Um Orçamento que tenha mesmo um caráter redistributivo e não um Orçamento europeu que não só é mínimo – o que temos agora não chega a 1% do PIB –, mas que está a perder o seu caráter redistributivo. A tentação tem sido cortar nas áreas em que ele é mais fundamental.
O Orçamento foi criado precisamente para se fazer a redistribuição das zonas excedentárias para as deficitárias e para ter um mercado mais ou menos coerente do ponto de vista do funcionamento. A tentativa real de reduzir o caráter redistributivo do Orçamento por parte de todos os governos que têm estado no Conselho é uma catástrofe.
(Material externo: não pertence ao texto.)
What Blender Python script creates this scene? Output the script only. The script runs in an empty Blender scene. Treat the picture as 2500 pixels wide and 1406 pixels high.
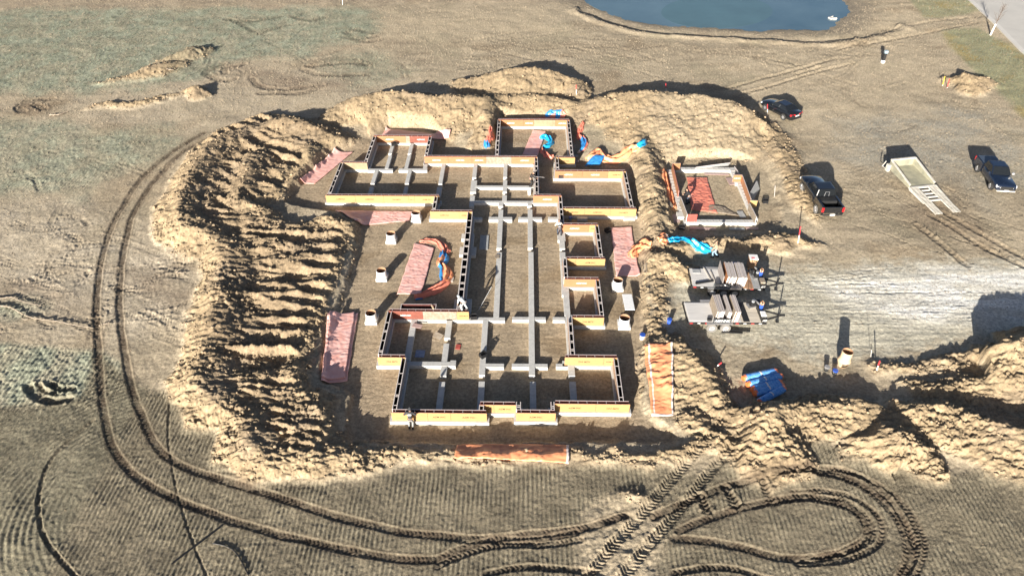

A orientação tem sido não só não aumentar o Orçamento como insistir nos cortes na coesão e na política agrícola comum, e criar objetivos novos que não têm nada que ver com os objetivos dos tratados – como na área da defesa – para desviar recursos.
Mas é favorável à criação do instrumento orçamental para a zona euro que está a ser discutido?
Tem de haver um orçamento da União Europeia mais elevado e que tenha um caráter redistributivo e que possa abarcar os impactos que a zona euro provoca nos países membros. Não defendemos um ministro das Finanças comum nem nenhum mecanismo que represente maior integração nos termos que conhecemos até hoje, nem mesmo conferir um maior federalismo ao projeto europeu. Isso não. Mas obviamente é preciso uma UE diferente, um reforço orçamental com natureza redistributiva.
Não defendemos um ministro das Finanças comum nem nenhum mecanismo que represente maior integração nos termos que conhecemos até hoje, nem mesmo conferir um maior federalismo ao projeto europeu.
O Bloco é favorável às taxas sobre as transações financeiras e sobre as empresas digitais na UE?
A UE tem uma das situações mais inexplicáveis de injustiça fiscal. As empresas que têm sede física pagam em média cerca de 20% de impostos. Se olharmos para as empresas digitais a média é de 6%. Não têm infraestruturas físicas para manter, e provavelmente menos recursos humanos. Não se trata de atacar o setor do digital. O que é importante é que seja taxado de forma a não haver uma concorrência desleal face às outras empresas que não têm o mesmo tipo de benefícios fiscais. O mesmo em relação ao setor financeiro e o mesmo em relação à existência de um imposto mínimo sobre os lucros das multinacionais nos sítios onde são gerados para impedir a fuga de capitais e evitar a fraude e evasão fiscais.
Há muita confusão sobre estas matérias. Isto não são impostos europeus porque nenhuma instituição europeia tem competência para fazer a coleta deste tipo de impostos. Estes impostos têm de se basear numa forte cooperação europeia, mas as entidades que os vão coletar são nacionais, são as que têm competência para cobrar impostos. Obviamente que estes impostos reforçariam as contas públicas e uma maior redistribuição à escala europeia. Quem defende um orçamento reforçado tem que escolher: ou vai buscar o dinheiro aos setores subtaxados ou vai aos bolsos dos contribuintes. Porque as alternativas a seguir são as contribuições dos Estados-membros que vêm diretamente dos impostos do trabalho e nós achamos que não se pode ir buscar mais impostos ao trabalho.
Qual é a fasquia, em número de deputados, do Bloco de Esquerda para as europeias?
Não sou capaz de fazer essas contas. Queremos reforçar a nossa representação e portanto mais do que um, uma neste caso, seria um bom resultado. As eleições europeias têm muito pouca participação. São eleições difíceis.
Entendemos que fizemos um trabalho que justifica o reforço da nossa representação mas também entendemos que raramente as pessoas ou as forças políticas são avaliadas pelo trabalho que fazem. Seja como for, os votos são das pessoas. Partimos com a expectativa de poder reforçar a nossa representação mas teremos a representação que as pessoas entenderem que merecemos. Cá estaremos, se for essa a vontade.